Понятно, что любые числовые коэффициенты труднодоказуемы, но то, что "идеи, овладевающие массами", редко остаются нереализованными, так же точно, как утверждение, что войне и революции (контрреволюции и т.д.) всегда предшествует "война по поводу слов".
Можно спорить о том, в какой степени убеждения 86 процентов являются индуцированными пропагандой и в определенной степени мнимыми, пассивными, лоялистскими. Хотя не меньшего внимания заслуживают предположение, что это
не путинская корпорация, заинтересованная в сохранении своей власти, индуцировала всплеск агрессивного русского национализма, а, напротив, русский национализм в его традиционной имперской ипостаси заставил путинские власти откликнуться и использовать его.

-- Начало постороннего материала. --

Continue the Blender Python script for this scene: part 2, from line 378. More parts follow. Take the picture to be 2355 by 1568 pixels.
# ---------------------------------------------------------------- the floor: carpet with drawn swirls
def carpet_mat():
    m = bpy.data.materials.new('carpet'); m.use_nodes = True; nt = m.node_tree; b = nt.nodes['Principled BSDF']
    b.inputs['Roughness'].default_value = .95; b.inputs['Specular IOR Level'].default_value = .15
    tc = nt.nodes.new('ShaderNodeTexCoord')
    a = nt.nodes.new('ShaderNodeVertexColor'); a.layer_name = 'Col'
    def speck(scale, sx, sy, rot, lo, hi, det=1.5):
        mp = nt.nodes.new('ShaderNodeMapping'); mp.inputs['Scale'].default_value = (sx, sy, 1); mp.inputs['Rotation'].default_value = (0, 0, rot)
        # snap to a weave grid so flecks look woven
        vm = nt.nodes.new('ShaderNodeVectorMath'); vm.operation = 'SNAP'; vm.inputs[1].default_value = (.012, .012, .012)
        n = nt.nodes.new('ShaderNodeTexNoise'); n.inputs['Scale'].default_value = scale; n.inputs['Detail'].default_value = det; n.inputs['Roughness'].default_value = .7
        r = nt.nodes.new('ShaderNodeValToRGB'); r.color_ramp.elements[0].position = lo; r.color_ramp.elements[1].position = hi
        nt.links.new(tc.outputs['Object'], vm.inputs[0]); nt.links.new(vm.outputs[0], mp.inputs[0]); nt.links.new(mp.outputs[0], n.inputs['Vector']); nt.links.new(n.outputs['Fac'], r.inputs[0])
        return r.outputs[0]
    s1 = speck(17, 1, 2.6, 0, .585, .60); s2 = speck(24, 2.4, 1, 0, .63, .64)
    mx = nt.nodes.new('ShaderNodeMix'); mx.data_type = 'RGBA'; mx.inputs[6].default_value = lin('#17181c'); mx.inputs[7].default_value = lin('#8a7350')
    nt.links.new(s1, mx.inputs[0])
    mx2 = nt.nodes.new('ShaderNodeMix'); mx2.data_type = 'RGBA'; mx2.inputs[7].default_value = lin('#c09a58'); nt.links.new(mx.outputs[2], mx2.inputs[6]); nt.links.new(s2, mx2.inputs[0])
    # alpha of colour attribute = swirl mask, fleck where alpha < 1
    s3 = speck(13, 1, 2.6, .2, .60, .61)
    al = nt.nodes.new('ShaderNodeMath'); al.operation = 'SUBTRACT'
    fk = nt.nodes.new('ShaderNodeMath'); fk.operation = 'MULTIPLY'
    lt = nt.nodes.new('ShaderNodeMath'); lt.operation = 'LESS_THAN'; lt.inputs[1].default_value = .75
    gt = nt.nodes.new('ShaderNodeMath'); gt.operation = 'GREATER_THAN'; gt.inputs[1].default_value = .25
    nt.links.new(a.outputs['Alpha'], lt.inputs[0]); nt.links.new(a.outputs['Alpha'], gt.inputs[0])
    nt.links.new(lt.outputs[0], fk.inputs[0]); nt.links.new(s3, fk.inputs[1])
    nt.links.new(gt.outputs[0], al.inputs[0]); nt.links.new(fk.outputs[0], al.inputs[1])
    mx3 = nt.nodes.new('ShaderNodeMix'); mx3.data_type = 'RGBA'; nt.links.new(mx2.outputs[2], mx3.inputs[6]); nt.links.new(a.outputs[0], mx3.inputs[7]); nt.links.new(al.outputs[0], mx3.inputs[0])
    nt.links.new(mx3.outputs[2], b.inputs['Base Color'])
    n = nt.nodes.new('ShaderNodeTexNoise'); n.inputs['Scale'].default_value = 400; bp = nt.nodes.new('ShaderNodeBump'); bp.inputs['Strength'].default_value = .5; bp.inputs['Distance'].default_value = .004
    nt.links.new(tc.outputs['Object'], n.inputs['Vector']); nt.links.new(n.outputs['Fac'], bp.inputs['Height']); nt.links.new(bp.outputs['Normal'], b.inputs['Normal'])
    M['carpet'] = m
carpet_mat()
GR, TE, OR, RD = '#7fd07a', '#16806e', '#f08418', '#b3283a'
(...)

Что же касается предположения, что имперский крымнашизм — это пассивная и иллюзорная субстанция, не реализуемая делами, то какими еще собственно делами, кроме подтверждения легитимности начатой войны против Украины, должна проявиться в реальности эта поддержка? Антивоенными митингами? Их устраивают оппоненты 86 процентов. Отказ воевать и гибнуть в Донбассе? Публичный плач по убитым? Этого не происходит.
И мандат на расширение масштабов войны у властей есть, потому что символическое подтверждение восстановления образа советской империи в тех пределах, в которых это окажется возможным для властей, уже получено.
Как распорядится власть тем символическим заказом, который она получила в обстоятельствах нехватки материальных и демографических ресурсов, — дело власти. Но свое дело 86 процентов сделали (и продолжают делать), соглашаясь на войну от их имени. И на структурную фундаментализацию общества.